Update: Microsoft rethinks latest security patch
Upgrades fix for Outlook from 'important' to 'critical'
March 10, 2004 12:00 PM ETIDG News Service -
One day after releasing a trio of security patches, Microsoft Corp. is upgrading the seriousness of one of those fixes to "critical."
The software update attached to security bulletin MS04-009 was initially described as an "important" patch (see story). The change follows "continued evaluation" by Microsoft's Security Response Center, a company spokesman wrote in an e-mail today.

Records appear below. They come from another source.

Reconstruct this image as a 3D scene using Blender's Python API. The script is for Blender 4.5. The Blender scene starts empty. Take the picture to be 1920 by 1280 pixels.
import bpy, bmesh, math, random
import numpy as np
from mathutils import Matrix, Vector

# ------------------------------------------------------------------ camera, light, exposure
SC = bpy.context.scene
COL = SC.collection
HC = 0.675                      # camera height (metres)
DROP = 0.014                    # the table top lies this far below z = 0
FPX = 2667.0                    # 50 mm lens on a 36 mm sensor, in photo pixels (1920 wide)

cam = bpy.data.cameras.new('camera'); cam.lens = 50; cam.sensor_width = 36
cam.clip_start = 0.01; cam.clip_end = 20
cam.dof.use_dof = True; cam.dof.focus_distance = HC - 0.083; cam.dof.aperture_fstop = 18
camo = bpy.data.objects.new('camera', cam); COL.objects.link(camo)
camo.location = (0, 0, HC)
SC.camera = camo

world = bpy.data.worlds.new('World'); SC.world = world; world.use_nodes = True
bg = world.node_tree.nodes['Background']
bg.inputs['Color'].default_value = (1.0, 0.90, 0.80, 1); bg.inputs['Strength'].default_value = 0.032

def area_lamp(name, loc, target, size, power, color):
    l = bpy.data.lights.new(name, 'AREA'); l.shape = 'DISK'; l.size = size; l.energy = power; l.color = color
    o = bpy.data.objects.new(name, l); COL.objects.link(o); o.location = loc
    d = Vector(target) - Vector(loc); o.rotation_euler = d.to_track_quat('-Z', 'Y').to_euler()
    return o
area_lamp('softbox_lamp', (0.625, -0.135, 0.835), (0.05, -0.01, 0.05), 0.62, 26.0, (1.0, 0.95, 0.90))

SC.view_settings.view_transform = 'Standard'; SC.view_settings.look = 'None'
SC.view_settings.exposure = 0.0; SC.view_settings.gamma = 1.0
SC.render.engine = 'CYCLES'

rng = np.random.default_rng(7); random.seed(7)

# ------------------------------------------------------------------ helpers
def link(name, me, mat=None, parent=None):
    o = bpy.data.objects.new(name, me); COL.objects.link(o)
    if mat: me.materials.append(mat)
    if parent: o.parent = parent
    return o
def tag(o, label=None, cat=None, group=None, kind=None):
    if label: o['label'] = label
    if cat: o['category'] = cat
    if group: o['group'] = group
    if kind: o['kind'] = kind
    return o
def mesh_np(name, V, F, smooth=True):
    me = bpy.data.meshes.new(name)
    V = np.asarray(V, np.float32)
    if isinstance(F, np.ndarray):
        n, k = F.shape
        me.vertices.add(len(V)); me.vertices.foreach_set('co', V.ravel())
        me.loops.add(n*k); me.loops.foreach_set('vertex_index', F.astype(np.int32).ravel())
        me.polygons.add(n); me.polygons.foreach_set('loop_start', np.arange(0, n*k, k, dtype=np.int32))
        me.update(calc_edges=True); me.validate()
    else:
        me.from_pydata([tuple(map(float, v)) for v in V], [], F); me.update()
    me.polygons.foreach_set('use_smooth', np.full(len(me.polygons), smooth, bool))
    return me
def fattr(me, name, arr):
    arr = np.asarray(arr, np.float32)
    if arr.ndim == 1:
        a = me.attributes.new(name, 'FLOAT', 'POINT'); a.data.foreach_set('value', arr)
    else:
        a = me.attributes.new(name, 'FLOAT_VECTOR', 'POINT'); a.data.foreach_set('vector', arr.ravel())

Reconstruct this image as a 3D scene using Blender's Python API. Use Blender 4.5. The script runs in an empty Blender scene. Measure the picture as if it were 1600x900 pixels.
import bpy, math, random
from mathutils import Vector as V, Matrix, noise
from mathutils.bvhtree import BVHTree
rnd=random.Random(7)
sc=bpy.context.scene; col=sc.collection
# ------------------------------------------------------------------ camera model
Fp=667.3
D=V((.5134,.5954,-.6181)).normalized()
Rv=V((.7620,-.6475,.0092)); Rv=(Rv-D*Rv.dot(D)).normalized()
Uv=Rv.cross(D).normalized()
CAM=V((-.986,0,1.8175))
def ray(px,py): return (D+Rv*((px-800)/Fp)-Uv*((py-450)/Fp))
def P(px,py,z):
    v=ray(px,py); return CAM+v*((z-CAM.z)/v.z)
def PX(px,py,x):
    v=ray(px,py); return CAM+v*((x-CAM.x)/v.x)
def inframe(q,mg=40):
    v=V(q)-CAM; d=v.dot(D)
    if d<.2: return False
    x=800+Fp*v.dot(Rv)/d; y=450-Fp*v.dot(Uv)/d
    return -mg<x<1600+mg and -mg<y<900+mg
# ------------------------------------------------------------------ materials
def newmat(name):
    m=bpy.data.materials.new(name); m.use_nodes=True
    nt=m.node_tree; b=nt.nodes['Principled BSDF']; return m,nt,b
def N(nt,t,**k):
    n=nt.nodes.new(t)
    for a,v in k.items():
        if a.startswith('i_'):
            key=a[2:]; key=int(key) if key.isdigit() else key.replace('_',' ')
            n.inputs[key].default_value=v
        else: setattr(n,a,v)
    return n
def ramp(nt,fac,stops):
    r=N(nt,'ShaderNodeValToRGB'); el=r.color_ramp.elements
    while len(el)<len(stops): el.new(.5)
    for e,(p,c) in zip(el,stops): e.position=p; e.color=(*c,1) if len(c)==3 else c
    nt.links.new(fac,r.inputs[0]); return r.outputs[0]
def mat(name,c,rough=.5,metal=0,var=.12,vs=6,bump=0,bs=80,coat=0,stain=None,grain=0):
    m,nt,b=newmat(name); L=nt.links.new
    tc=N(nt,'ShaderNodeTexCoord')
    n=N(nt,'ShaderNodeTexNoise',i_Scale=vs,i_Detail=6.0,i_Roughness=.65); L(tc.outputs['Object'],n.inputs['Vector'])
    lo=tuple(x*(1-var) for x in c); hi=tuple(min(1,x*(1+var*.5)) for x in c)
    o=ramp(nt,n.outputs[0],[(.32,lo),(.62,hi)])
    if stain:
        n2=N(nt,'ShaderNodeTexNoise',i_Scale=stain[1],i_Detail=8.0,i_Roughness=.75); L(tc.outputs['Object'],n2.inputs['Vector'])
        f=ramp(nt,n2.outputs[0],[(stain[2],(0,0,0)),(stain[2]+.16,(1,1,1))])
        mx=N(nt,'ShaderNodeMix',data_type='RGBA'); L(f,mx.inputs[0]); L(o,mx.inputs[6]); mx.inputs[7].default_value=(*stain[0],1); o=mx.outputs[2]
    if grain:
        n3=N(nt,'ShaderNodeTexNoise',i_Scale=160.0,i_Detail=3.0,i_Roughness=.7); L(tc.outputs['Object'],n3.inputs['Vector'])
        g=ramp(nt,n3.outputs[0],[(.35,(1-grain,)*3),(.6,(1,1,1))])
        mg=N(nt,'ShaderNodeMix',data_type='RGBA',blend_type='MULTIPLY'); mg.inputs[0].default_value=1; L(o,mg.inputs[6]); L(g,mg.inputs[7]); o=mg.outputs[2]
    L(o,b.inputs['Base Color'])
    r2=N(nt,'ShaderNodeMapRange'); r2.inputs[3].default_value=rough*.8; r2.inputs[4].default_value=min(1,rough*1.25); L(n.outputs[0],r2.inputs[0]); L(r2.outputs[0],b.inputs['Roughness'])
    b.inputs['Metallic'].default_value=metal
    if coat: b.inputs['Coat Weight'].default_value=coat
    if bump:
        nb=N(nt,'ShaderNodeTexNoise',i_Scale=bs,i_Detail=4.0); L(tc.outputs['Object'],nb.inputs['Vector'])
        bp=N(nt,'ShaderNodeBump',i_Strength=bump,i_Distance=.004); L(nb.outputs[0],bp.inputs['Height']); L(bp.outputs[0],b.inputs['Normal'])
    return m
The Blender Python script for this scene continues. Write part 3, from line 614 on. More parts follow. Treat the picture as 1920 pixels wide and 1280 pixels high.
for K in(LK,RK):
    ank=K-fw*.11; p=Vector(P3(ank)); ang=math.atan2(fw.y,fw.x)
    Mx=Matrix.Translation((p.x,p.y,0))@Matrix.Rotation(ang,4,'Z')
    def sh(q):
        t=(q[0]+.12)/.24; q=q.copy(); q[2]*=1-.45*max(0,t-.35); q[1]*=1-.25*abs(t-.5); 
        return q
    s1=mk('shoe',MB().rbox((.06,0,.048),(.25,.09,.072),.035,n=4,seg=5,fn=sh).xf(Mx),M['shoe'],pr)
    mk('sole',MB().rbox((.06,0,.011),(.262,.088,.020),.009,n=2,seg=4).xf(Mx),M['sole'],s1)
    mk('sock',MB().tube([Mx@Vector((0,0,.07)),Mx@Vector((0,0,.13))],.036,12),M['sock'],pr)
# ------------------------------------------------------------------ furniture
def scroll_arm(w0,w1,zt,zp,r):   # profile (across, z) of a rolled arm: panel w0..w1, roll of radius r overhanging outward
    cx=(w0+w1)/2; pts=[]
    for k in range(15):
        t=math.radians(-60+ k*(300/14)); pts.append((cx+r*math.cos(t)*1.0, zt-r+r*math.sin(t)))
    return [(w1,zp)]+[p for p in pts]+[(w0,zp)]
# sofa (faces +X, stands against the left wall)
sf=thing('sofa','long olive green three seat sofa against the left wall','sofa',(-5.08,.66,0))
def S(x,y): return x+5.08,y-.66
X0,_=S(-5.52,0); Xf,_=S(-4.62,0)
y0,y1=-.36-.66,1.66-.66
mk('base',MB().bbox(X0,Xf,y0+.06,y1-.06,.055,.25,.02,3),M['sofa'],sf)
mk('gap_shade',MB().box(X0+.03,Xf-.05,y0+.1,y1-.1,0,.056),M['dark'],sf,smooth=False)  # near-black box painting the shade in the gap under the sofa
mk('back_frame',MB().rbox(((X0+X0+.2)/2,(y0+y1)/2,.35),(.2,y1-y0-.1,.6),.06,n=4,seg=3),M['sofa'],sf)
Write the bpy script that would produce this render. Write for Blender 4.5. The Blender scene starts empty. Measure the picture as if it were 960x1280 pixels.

Microsoft defines "critical" bulletins as those concerning software vulnerabilities that, if exploited, "could allow the propagation of an Internet worm without user action." "Important" bulletins concern vulnerabilities that, if exploited, "could result in compromise of the confidentiality, integrity, or availability of users' data, or of the integrity or availability of processing resources," according to the company's Web site.
The change in severity for MS04-009 came after Microsoft learned of a "new attack scenario discovered after the bulletin's original release on March 9," the spokesman said in the e-mail.
MS04-009 fixes a problem with the way the Outlook e-mail software treats URLs that use the "mailto" tag, which allows Web page authors to insert links on Web pages that launch Outlook or other e-mail clients.
A problem with the way Outlook interprets mailto URLs could allow an attacker to use a specially formatted mailto URL to gain access to files on an affected system or insert and run malicious computer code. The flaw is rated "important," Microsoft said.
Microsoft initially claimed that only computers with the Outlook Today home page were vulnerable to attack. Outlook Today is the home page only until an e-mail account is created, Microsoft said.
However, following release of the bulletin, Finnish security researcher Jouko Pynnonen, who discovered the vulnerability, informed the company that malicious hackers could attack vulnerable Outlook installations even if Outlook Today isn't the default home page, the spokesman said.
In a revised version of its security bulletin, Microsoft noted the discrepancy.
"This vulnerability could also affect users who do not have the 'Outlook Today' folder home page as their default home page in Outlook 2002," the company said.
The change in status doesn't affect the software patch. Microsoft customers who have already installed the security update don't need to take further action, Microsoft said.